[BEGIN Data lines]

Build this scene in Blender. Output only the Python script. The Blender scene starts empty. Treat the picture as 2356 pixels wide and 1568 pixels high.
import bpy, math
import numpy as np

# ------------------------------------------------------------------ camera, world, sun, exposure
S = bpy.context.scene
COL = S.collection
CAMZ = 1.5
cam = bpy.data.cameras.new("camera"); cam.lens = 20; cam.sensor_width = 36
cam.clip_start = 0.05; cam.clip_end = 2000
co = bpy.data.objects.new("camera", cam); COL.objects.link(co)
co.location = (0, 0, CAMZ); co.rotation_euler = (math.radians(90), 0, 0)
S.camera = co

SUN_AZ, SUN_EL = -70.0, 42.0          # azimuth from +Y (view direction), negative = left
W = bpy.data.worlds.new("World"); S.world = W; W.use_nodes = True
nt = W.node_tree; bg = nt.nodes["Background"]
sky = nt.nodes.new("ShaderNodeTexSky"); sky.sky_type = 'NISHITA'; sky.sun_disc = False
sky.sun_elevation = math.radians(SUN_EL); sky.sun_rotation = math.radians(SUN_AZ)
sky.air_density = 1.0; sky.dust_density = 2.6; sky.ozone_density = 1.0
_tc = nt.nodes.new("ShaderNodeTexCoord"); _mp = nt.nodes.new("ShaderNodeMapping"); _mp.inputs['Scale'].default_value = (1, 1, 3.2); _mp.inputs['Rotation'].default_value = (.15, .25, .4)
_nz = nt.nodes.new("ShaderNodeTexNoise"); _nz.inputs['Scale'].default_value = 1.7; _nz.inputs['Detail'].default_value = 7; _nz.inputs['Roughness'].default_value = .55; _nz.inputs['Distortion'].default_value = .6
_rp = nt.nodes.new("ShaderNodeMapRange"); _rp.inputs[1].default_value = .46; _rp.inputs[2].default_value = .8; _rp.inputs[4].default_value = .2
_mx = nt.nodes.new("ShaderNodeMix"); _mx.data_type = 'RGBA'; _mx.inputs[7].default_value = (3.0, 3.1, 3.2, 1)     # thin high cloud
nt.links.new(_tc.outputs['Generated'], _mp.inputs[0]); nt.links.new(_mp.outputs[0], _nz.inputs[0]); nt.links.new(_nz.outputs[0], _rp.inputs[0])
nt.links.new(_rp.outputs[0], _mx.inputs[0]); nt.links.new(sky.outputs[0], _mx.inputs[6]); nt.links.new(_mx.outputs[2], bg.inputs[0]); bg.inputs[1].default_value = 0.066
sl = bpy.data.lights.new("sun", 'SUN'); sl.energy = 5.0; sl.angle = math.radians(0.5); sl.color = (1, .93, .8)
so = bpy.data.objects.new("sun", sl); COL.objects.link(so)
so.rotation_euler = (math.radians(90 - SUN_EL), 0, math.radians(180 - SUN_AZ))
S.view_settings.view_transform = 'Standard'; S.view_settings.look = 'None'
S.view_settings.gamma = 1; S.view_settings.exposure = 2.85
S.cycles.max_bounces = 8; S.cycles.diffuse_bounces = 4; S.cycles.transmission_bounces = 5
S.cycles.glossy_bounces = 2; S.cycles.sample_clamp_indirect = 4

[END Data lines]

To do:
Copy the material above back out, exactly as written.

Task solution:
Build this scene in Blender. Output only the Python script. The Blender scene starts empty. Treat the picture as 2356 pixels wide and 1568 pixels high.
import bpy, math
import numpy as np

# ------------------------------------------------------------------ camera, world, sun, exposure
S = bpy.context.scene
COL = S.collection
CAMZ = 1.5
cam = bpy.data.cameras.new("camera"); cam.lens = 20; cam.sensor_width = 36
cam.clip_start = 0.05; cam.clip_end = 2000
co = bpy.data.objects.new("camera", cam); COL.objects.link(co)
co.location = (0, 0, CAMZ); co.rotation_euler = (math.radians(90), 0, 0)
S.camera = co

SUN_AZ, SUN_EL = -70.0, 42.0          # azimuth from +Y (view direction), negative = left
W = bpy.data.worlds.new("World"); S.world = W; W.use_nodes = True
nt = W.node_tree; bg = nt.nodes["Background"]
sky = nt.nodes.new("ShaderNodeTexSky"); sky.sky_type = 'NISHITA'; sky.sun_disc = False
sky.sun_elevation = math.radians(SUN_EL); sky.sun_rotation = math.radians(SUN_AZ)
sky.air_density = 1.0; sky.dust_density = 2.6; sky.ozone_density = 1.0
_tc = nt.nodes.new("ShaderNodeTexCoord"); _mp = nt.nodes.new("ShaderNodeMapping"); _mp.inputs['Scale'].default_value = (1, 1, 3.2); _mp.inputs['Rotation'].default_value = (.15, .25, .4)
_nz = nt.nodes.new("ShaderNodeTexNoise"); _nz.inputs['Scale'].default_value = 1.7; _nz.inputs['Detail'].default_value = 7; _nz.inputs['Roughness'].default_value = .55; _nz.inputs['Distortion'].default_value = .6
_rp = nt.nodes.new("ShaderNodeMapRange"); _rp.inputs[1].default_value = .46; _rp.inputs[2].default_value = .8; _rp.inputs[4].default_value = .2
_mx = nt.nodes.new("ShaderNodeMix"); _mx.data_type = 'RGBA'; _mx.inputs[7].default_value = (3.0, 3.1, 3.2, 1)     # thin high cloud
nt.links.new(_tc.outputs['Generated'], _mp.inputs[0]); nt.links.new(_mp.outputs[0], _nz.inputs[0]); nt.links.new(_nz.outputs[0], _rp.inputs[0])
nt.links.new(_rp.outputs[0], _mx.inputs[0]); nt.links.new(sky.outputs[0], _mx.inputs[6]); nt.links.new(_mx.outputs[2], bg.inputs[0]); bg.inputs[1].default_value = 0.066
sl = bpy.data.lights.new("sun", 'SUN'); sl.energy = 5.0; sl.angle = math.radians(0.5); sl.color = (1, .93, .8)
so = bpy.data.objects.new("sun", sl); COL.objects.link(so)
so.rotation_euler = (math.radians(90 - SUN_EL), 0, math.radians(180 - SUN_AZ))
S.view_settings.view_transform = 'Standard'; S.view_settings.look = 'None'
S.view_settings.gamma = 1; S.view_settings.exposure = 2.85
S.cycles.max_bounces = 8; S.cycles.diffuse_bounces = 4; S.cycles.transmission_bounces = 5
S.cycles.glossy_bounces = 2; S.cycles.sample_clamp_indirect = 4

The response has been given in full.